Issue
Without even providing any height to the html element, how does the background cover the entire viewport. When I inspect the computed height of the html element it's just 8px which is because of the margin that body gets from user agent stylesheet.
html {
background: hotpink;
}
This even happens if you give a background to body: {background: hotpink} when the computed height of body is 0px.
With body, I know that it's actually not the body whose background is visible, it's the html that reverse inherits the background of body. So, it's kind of similar to setting it on the html.
But my doubt is how does it occupy the full viewport when it has no content or any heights specified?
And it seems that this behavior is only with the background property because adding a border makes it really clear that the height of html is 8px only.
html {
background: hotpink;
border: 2px dotted rebeccapurple;
}
Solution
~ Per W3
The background of the root element becomes the background of the canvas and covers the entire canvas, anchored (for 'background-position') at the same point as it would be if it was painted only for the root element itself. The root element does not paint this background again.

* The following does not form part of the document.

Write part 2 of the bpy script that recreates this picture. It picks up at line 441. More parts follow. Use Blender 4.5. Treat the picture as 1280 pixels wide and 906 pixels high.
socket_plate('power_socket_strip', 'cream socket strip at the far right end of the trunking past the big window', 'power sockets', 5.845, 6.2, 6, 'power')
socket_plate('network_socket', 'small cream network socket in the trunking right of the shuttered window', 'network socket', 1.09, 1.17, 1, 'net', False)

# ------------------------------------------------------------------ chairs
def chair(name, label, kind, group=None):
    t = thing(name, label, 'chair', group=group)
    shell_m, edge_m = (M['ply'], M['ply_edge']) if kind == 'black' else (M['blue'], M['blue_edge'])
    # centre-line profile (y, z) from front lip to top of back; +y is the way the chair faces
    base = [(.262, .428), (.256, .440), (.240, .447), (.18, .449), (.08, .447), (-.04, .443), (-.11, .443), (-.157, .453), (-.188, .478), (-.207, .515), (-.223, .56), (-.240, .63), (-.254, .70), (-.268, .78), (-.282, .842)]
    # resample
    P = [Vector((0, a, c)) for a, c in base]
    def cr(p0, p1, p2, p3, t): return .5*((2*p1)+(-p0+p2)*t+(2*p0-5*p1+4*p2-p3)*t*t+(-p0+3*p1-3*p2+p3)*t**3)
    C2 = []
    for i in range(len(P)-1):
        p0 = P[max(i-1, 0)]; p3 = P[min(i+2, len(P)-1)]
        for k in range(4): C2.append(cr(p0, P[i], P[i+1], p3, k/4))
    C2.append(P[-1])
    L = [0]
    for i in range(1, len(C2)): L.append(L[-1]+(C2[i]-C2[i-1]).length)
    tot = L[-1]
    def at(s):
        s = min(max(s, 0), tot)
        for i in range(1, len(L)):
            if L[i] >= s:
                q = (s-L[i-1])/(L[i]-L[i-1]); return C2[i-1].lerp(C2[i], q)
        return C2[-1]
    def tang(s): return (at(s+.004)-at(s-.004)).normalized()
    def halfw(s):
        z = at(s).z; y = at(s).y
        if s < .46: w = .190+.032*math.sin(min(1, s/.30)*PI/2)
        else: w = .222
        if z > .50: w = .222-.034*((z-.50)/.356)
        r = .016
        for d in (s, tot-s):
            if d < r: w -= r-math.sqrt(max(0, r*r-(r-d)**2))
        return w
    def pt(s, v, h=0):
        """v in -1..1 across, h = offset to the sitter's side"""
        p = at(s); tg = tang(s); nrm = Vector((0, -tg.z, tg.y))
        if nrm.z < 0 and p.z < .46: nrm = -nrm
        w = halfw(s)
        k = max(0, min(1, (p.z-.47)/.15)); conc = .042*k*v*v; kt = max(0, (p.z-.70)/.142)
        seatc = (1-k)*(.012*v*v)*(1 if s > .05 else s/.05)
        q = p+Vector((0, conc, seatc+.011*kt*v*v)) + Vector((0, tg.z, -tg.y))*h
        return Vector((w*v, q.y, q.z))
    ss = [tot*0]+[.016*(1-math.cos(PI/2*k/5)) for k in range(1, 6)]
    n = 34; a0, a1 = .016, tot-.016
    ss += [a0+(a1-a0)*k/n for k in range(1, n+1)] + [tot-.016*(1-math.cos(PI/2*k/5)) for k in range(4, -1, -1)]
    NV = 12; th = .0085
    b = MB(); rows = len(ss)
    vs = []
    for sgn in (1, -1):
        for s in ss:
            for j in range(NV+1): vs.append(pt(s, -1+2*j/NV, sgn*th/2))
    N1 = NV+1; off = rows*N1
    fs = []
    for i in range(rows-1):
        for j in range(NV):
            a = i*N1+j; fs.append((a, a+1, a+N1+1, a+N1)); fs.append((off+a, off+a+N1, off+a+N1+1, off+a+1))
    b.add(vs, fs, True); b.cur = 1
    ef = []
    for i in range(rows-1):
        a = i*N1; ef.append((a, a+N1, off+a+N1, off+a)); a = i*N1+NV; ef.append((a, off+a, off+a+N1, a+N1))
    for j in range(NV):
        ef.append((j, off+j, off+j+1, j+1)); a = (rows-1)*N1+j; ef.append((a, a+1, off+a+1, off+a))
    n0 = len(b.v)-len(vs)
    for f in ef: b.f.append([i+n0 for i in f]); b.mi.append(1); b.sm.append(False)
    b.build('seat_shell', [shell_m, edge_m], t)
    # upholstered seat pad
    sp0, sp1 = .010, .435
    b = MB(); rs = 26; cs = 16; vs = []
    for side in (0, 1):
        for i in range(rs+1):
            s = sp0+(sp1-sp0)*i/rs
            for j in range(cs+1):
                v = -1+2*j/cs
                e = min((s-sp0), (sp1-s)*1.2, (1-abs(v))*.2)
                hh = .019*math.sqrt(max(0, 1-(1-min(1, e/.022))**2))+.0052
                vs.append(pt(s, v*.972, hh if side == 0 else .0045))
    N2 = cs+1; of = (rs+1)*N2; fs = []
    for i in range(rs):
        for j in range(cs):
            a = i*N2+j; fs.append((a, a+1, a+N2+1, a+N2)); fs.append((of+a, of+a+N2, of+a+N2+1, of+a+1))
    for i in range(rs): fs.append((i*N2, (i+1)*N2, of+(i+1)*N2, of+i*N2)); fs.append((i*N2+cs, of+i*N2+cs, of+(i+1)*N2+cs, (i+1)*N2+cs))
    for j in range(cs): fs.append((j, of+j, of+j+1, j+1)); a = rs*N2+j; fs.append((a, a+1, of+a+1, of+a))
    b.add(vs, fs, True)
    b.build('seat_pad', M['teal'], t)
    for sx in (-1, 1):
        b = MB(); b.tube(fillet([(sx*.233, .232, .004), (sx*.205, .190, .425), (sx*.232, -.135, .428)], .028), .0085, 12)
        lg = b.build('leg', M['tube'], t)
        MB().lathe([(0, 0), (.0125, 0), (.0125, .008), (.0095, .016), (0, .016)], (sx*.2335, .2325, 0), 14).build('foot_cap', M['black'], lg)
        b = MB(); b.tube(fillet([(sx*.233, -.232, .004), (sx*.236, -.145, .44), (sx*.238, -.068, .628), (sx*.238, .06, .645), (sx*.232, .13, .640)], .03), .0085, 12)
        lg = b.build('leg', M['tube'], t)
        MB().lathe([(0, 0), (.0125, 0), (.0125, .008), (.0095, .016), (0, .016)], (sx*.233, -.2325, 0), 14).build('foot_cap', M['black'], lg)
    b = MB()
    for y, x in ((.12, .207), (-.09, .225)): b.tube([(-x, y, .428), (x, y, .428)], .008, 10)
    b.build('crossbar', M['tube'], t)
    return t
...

In CSS, values are never propagated upward, meaning an element never passes values up to its ancestors. However, there are exceptions to the upward propagation rule in HTML:
background styles that are applied to the body element can be passed to the HTML element, which is the document's root element, therefore, defines the canvas.
So in your example, the body element is the root-element, and as required by the CSS rules from the browser, it loses the initial background style and the new background style applies to the containing canvas, therefore making the entire screen is hot pink.